“Ho tradito il popolo americano”. Con queste parole pronunciate al termine di una drammatica intervista della durata di ventotto ore, l’eccellente Frank Langella, nei panni di un cupo e contrito Nixon si arrende ai colpi sferrati da David Frost (interpretato dall’ottimo Michael Sheen) conduttore di talk show, dandy mondano prestato per l’occasione alla professione di giornalista con la “g” maiuscola. E’ il momento in cui si compie lo scioglimento del climax narrativo, il round finale dove le forze dell’ex presidente degli Stati Uniti d’America, il più discusso, il più controverso, l’uomo che incarnò il volto più oscuro del potere a stelle e strisce svaniscono nel disperato tentativo di difendere l’indifendibile: lo scandalo del Watergate nel 1974.

Ron Howard ci racconta un evento mediatico di dimensioni planetarie organizzando l’intreccio come fosse un thriller dal respiro vibrante e ci offre il profilo di due uomini che, in un periodo nodale della loro storia personale, cercano il riscatto in una sfida che ha le sembianze di un incontro di pugilato combattuto con le armi della psicologia. Da una parte lo “sfidante” Frost, che investe il proprio denaro nella dispendiosa operazione, fiutando le potenzialità di successo nell’incontro con l’uomo più importante del momento all’indomani della riabilitazione di Gerald Ford, il quale lo perdonerà per gli “errori” commessi, dall’altra il presidente scorbutico, riottoso, che ama il denaro, intento a riemergere nella vita politica nazionale. Il regista, attraverso un sapiente ed efficace uso del montaggio alternato, ci mostra la preparazione meticolosa dei due sfidanti: Frost si avvale di una equipe di giornalisti motivatissimi nella volontà di inchiodare il presidente alle sue gravi responsabilità politiche e morali. Lui, che viene dal talk show leggero e dalla satira (fece esperienza con i Monthy Python), non si sente all’altezza e forse non lo è. Proprio per questo Richard Nixon accetta (dietro lautissimo compenso) convinto della inconsistenza dell’avversario.
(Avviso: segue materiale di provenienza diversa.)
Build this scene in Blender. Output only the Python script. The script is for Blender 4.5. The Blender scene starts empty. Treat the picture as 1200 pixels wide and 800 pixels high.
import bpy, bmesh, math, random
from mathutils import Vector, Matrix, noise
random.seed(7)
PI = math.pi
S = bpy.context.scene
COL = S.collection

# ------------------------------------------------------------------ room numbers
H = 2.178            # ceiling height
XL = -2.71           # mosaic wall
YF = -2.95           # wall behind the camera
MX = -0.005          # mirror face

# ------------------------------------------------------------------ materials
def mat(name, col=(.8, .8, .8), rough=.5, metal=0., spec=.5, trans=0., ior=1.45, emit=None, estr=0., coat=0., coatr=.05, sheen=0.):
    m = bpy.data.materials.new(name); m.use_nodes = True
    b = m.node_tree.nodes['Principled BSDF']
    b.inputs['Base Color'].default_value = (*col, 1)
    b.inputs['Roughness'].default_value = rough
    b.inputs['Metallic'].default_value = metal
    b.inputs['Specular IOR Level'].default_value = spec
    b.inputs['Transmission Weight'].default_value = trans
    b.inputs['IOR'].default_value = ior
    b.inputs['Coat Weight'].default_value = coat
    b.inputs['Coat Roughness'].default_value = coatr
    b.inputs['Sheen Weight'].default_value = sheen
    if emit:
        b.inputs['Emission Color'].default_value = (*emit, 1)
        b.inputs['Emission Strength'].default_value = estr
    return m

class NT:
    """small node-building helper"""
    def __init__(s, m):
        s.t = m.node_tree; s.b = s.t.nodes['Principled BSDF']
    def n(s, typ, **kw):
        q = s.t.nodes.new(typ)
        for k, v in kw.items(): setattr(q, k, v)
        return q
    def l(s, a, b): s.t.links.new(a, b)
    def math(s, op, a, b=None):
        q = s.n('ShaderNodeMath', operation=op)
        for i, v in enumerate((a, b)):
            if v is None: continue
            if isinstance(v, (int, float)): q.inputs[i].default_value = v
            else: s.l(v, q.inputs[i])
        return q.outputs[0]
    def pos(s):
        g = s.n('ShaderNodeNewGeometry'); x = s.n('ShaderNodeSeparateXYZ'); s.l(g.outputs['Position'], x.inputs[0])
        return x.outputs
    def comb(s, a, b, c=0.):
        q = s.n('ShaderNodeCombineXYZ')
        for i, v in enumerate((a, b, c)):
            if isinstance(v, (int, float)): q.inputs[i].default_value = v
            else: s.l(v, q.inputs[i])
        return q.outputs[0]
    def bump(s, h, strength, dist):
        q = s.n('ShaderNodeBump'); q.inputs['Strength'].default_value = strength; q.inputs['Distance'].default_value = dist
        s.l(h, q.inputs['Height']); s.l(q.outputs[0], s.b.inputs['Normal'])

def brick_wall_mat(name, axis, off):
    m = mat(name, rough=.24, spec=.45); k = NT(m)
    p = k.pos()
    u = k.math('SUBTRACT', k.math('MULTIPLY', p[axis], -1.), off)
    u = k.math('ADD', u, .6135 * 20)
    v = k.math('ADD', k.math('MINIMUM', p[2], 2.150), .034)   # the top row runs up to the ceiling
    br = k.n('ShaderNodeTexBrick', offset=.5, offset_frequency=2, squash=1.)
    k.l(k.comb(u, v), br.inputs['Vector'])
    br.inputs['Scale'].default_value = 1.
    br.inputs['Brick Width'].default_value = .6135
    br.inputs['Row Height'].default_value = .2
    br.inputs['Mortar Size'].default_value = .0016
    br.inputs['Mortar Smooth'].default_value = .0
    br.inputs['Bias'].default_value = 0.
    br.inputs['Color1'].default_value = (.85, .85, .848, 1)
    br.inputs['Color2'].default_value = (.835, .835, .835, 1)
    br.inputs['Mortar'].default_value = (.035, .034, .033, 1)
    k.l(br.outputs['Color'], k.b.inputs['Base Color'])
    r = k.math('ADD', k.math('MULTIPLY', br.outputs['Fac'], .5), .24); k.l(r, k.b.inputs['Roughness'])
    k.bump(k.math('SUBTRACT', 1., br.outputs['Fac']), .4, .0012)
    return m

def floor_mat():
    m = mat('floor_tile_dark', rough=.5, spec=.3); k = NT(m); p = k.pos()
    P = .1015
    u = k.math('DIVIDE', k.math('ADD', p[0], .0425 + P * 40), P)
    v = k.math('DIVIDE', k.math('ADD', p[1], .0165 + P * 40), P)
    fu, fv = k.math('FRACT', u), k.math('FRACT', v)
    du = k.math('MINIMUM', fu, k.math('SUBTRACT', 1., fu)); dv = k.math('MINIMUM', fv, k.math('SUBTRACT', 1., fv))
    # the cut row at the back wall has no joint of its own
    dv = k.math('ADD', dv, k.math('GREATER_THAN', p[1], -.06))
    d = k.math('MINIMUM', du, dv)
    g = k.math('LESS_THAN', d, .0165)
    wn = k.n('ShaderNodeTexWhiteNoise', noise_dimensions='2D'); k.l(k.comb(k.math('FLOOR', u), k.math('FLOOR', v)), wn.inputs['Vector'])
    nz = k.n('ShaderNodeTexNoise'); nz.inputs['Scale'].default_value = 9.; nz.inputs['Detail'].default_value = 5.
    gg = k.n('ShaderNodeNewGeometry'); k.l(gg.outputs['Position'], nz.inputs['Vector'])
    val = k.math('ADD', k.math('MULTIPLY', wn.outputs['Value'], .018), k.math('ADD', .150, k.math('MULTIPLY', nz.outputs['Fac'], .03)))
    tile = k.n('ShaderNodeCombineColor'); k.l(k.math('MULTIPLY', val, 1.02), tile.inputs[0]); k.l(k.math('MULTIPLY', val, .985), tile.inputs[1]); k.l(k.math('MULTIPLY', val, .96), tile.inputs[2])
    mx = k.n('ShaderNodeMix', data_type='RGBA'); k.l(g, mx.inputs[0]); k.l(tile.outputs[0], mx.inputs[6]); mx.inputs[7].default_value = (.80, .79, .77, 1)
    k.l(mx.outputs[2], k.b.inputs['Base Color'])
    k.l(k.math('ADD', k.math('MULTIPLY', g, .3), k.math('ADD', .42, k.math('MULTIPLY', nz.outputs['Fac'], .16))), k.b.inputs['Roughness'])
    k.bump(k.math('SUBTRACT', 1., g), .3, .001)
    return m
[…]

Il film di Ron Howard è esemplare nel mantenere in equilibrio i diversi motivi di un’opera densa ma dall’andamento asciutto, nel rispetto di ciò che possiamo indicare come prerogativa della migliore tradizione del cinema americano. Il regista si avvale di una sceneggiatura a orologeria, tratta da un testo teatrale di Peter Morgan, già sceneggiatore del notevole The Queen (2006) di Stephen Frears, ma supera a pieni voti la prova cinematografica nel trascendere la mera cronaca storico-politica, per spingerci verso una riflessione più che mai attuale sul rapporto tra media e potere mescolando, in una complessa stratificazione formale diversi linguaggi: documentario, finzione, satira, cementati da un’omogeneità visiva e narrativa rigorosa. Il ring dove combattono gli sfidanti è un set televisivo allestito per l’occasione, un luogo neutro che il regista scandaglia con continui passaggi di “sguardo”: dall’occhio televisivo “interno”, diegetico, a quello della sua macchina da presa, dunque del cinema, sottolineando la dialettica tra il ruolo che fu un tempo del giornalismo televisivo, quando alla politica chiedeva verità e onestà, a quello del cinema, che non può far altro che inglobare l’evento, manipolarlo e consegnarlo alle generazioni future. Emblematico il primo piano sul viso teso, sfinito di Nixon/Langella subito dopo l’amara confessione, e emblematica la testimonianza di uno dei giornalisti della squadra Frost: “Quel primo piano ha detto più cose su Nixon di tutte gli accusatori”.

Il film è in gara per cinque oscar: miglior film, miglior attore (Frank Langella), montaggio, sceneggiatura, regia. Auguri.